The Facebook Conundrum

I've been struggling lately with what to do about my facebook and twitter accounts now that I'm a real person in the real world, not a ridiculous college student softly cushioned in the Millsaps Bubble.

Most of my peers have heard it a million trillion times: You have to keep your facebook, etc "clean" or potential employers WILL find you and they WILL hate you and you WILL be fired/not hired.

Lately I've been getting a somewhat different story from my professors, who are much more tech-savvy than last semester. These professors are saying you HAVE to have a blog and you HAVE to tweet and you HAVE to facebook and you HAVE to read every news site and blog and tweet out there and you HAVE to make all those things news-centric and compatible to build your brand or you WILL be left choking on the dust of others.

And I get it and I'm excited by it and it is one of the things that I really like about journalism today. I have already admitted to being a social media whore. I spend just as much time planning posts for this blog as I do actual assignments for a grade. (Just kidding, Mom and Dad! I was exaggerating for comedic effect!

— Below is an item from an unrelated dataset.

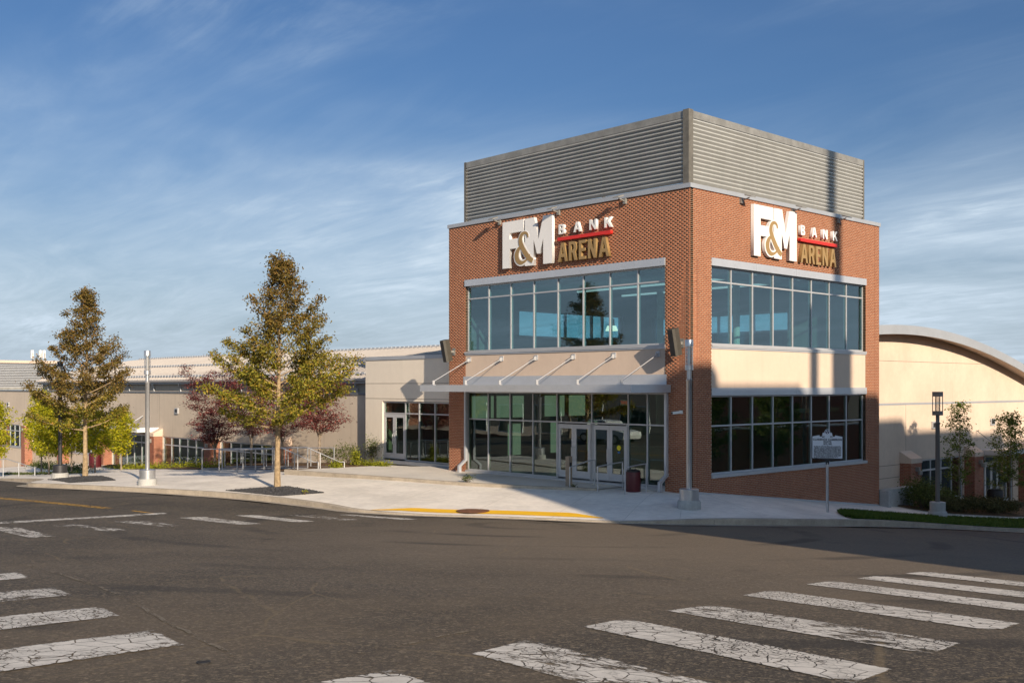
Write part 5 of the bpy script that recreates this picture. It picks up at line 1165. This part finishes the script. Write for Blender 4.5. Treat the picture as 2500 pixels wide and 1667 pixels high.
tree('young_tree',1.63,23.48,4.6,1.2,.85,62,'green','bark_grey','bushier green young tree in front of the side-street door','green young trees at right',nlimb=36,leaf=.12,per=36,tr=.045,prof=lambda u: .55+.8*math.sin(math.pi*(u*.75+.15))*(1-.5*u),sig=.13)
def far_z(x, y): return rd(x, y)-sw(x, y)
tree('street_tree',22.5,31.5,7.5,2.0,2.2,81,'green','bark_grey','left leafy tree across the side street, seen only in the right-hand windows','trees seen in reflections',nlimb=34,leaf=.20,per=40,tr=.12,prof=ov,sig=.22,zoff=far_z(22.5,31.5))
tree('street_tree',24.0,43.0,8.0,2.0,2.4,82,'green','bark_grey','right leafy tree across the side street, seen only in the right-hand windows','trees seen in reflections',nlimb=34,leaf=.20,per=40,tr=.12,prof=ov,sig=.22,zoff=far_z(24,43))
tree('street_tree',-22.0,-30.0,6.5,1.8,2.3,83,'maple','bark_grey','nearer dark tree across the left street, seen only in the storefront glass','trees seen in reflections',nlimb=34,leaf=.20,per=40,tr=.12,prof=ov,sig=.22,zoff=far_z(-22,-30))
tree('street_tree',-36.0,-31.0,6.5,1.8,2.3,84,'maple','bark_grey','farther dark tree across the left street, seen only in the storefront glass','trees seen in reflections',nlimb=34,leaf=.20,per=40,tr=.12,prof=ov,sig=.22,zoff=far_z(-36,-31))
def maple(x, y, H, rm, seed, lab, stems=3, bare=.9, per=80, mt='maple'):
    z = sw(x, y)+.05; e = empty('maple_tree', (x,y,z), lab, 'tree', 'purple-leaved maples in the mulch bed'); rd_ = random.Random(seed); rg = np.random.default_rng(seed); m = MB(); pts = []
    fork = Vector((rd_.uniform(-.06,.06), rd_.uniform(-.06,.06), bare)); m.tube([Vector((0,0,-.15)), fork*.5, fork], [.085,.07,.065], 8)
    a0 = rd_.random()*6.28
    for k in range(stems):
        a = a0+2*math.pi*k/stems+rd_.uniform(-.3,.3); L = (H-bare)*rd_.uniform(.80,1.0); sp = rd_.uniform(.14,.36)
        st_ = bez(fork, (math.cos(a)*sp*1.4,math.sin(a)*sp*1.4,1), (math.cos(a)*sp*.5,math.sin(a)*sp*.5,1), L, 8); m.tube(st_, [.045*(1-.85*i/8) for i in range(9)], 6, cap=False)
        for j in range(19):
            q = .08+.90*(j+rd_.random()*.6)/19; q = min(q,.99); i = min(int(q*8),7); b = st_[i].lerp(st_[i+1], q*8-i); a2 = a+rd_.uniform(-1.9,1.9); ll = rm*(.95-.72*q)*rd_.uniform(.45,1.05)*min(1,.55+2.2*q)
            br = bez(b, (math.cos(a2),math.sin(a2),.55), (math.cos(a2),math.sin(a2),.05), ll, 4); m.tube(br, [.016,.013,.010,.007,.004], 4, cap=False)
            for u in np.linspace(.35,1,max(2,int(ll*3.2))):
                i2 = min(int(u*4*.999),3); c = br[i2].lerp(br[i2+1], u*4*.999-i2); n_ = int(per*rd_.uniform(.35,1.0))
                off = rg.normal(0,1,(n_,3))*np.array([.19,.19,.07]); pts.append(np.array(c)[None]+off+np.array([0,0,.04]))
    m.v = [(v[0]+x, v[1]+y, v[2]+z) for v in m.v]; m.build('trunk', 'bark_grey', e, smooth=True); link('crown', leaves(np.concatenate(pts), .105, rg, mt, flat=1.2, asp=.6), e)
maple(-31.2,-2.1,5.9,1.75,71,'leftmost dark purple maple in front of the hall windows',5,.9,95)
maple(-25.5,-3.0,4.4,1.6,72,'purple maple behind the railings left of the central oak',3,1.3,66,'maple_pink')
maple(-26.5,-.6,4.9,1.7,73,'purple maple half hidden behind the central oak crown',3,1.1,80)
maple(-20.3,-2.3,4.6,1.75,74,'reddish purple maple right of the central oak by the plain wing',4,1.35,60,'maple_pink')
def shrub(x, y, r, h, seed, mt, lab, grp, n=700, leaf=.08, z=None, name='shrub'):
    z = sw(x, y)+.03 if z is None else z; e = empty(name, (x,y,z), lab, 'shrub', grp); rg = np.random.default_rng(seed); m = MB(); rd_ = random.Random(seed); C_ = []
    for k in range(9):
        a = rd_.random()*6.28; t = rd_.uniform(.2,1); m.tube([(x,y,z-.05),(x+math.cos(a)*r*t*.5,y+math.sin(a)*r*t*.5,z+h*.5),(x+math.cos(a)*r*t*.85,y+math.sin(a)*r*t*.85,z+h*rd_.uniform(.7,1))], [.012,.009,.004], 4)
        c = int(n/9); q = np.array([math.cos(a)*r*t*.8, math.sin(a)*r*t*.8, h*rd_.uniform(.35,.85)]); C_.append(q[None]+rg.normal(0,1,(c,3))*np.array([r*.33,r*.33,h*.20]))
    C_ = np.concatenate(C_); C_[:,2] = np.abs(C_[:,2]); m.build('stems', 'bark_dark', e); link('leaves', leaves(C_, leaf, rg, mt, 'leaves'), e)
for k, (x, y, r, h, mt, lab) in enumerate([(-22.0,.55,.55,.95,'bushl','loose green shrub against the hall wall beside the purple maple'),(-20.3,.75,.45,1.15,'bushl','upright dark green shrub at the corner of the plain wing'),(-23.4,.2,.6,.8,'bushl','low dull green shrub behind the sloping handrails'),(-18.9,-1.2,.28,.75,'lime','bright lime-green shrub at the tip of the mulch bed'),(-18.0,-2.9,.30,.42,'lime','small lime-green plant behind the low wall'),
    (1.0,15.4,.9,1.15,'bushl','rounded dark green bush beside the concrete retaining block'),(.9,17.2,.8,1.0,'bushl','leafy green bush behind the square-headed lamp')]):
    shrub(x, y, r, h, 100+k, mt, lab, 'garden shrubs', 800 if k < 5 else 3200, .085 if k < 5 else .10)
shrub(-8.3,-3.25,.22,.26,120,'bushl','small dark green weed growing behind the low wall','weeds on the paving',130,.09,z=-3.73,name='weed')
shrub(-4.0,-1.75,.18,.10,121,'bushl','tiny weed beside the bronze post','weeds on the paving',60,.06,z=-3.73,name='weed')
shrub(-10.9,-8.9,.12,.14,122,'lime','tiny weed at the right tip of the gravel square','weeds on the paving',40,.06,name='weed')
for k in range(5):
    x, y = (1.9, 2.2, 2.3, 2.35, 2.4)[k]-.55, 16.3+k*1.45
    shrub(x, y, .72, .62, 130+k, 'hedge', ('low clipped dark hedge plant, %s along the right-hand bed from the lamp' % ('first','second','third','fourth','fifth')[k]), 'hedge plants in the right-hand bed', 3000, .095, name='hedge_plant')
def cover(name, n, xy, h, mt, lab, leaf, seed, zs=.03):
    rg = np.random.default_rng(seed); p = xy(rg, n); z = SW(p[:,0],p[:,1])+zs; C_ = np.stack([p[:,0],p[:,1],z+np.abs(rg.normal(0,h,n))],-1)
    tag(link(name, leaves(C_, leaf, rg, mt, name)), lab, 'ground cover', kind='stuff')
def strip(A, B, w):
    A = np.array(A, float); B = np.array(B, float)
    def f(rg, n):
        t = rg.random(n); clump = rg.integers(0, 14, n); t = (clump+.5+rg.normal(0,.22,n))/14; return A[None]*(1-t)[:,None]+B[None]*t[:,None]+rg.normal(0,w,(n,2))
    return f
cover('ground_cover', 1600, strip((-19.3,-.9),(-16.9,-.75),.16), .14, 'lime', 'yellow-green ground cover along the tip of the mulch bed', .09, 7)
cover('low_plants', 2600, strip((-46,-1.6),(-27,-3.9),.35), .16, 'lime', 'low yellow-green planting in front of the hall windows', .11, 8)
cover('bank_planting', 2600, strip((-60,-2.2),(-41,-5.4),.35), .22, 'bushl', 'dull green planting along the far left wall', .13, 9)
cover('sidewalk_edge_grass', 1500, strip((-46,-8.6),(-33.5,-8.2),.12), .06, 'bushl', 'thin grassy strip along the far left sidewalk', .10, 10)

I spend over 86% of my time thinking about, doing and reflecting on homework!)

But for me, the blog/facebook/twitter me has always been somewhat separate from the professional me. They are both sides of me and they both co-exist happily inside me, but I just don't know if they co-exist as happily outside of me. Here's the thing: I like news and journalism and following news and journalists on twitter and sharing cool articles on facebook and writing my responses to the changing media world on my blog.

Buuuuuuuut.... I am twenty-two. I also like wine and I like to tweet about it. I like to dance my ass off and make ridiculous faces and put pictures of such things on facebook. I like to write the word "ass" (along with other colorful words) on my blog. I am not ashamed of any of this. I like telling funny and/or embarrassing stories about some of the ridiculous things that occur around me. I don't want to give that up, but I also don't want my potential employers to hate me and fire/not hire me just because I tweet more about wine, Penny and bacon than international crises.

I want to be professional. But I don't want to lose my online self - a self I enjoy expressing - in order to be so.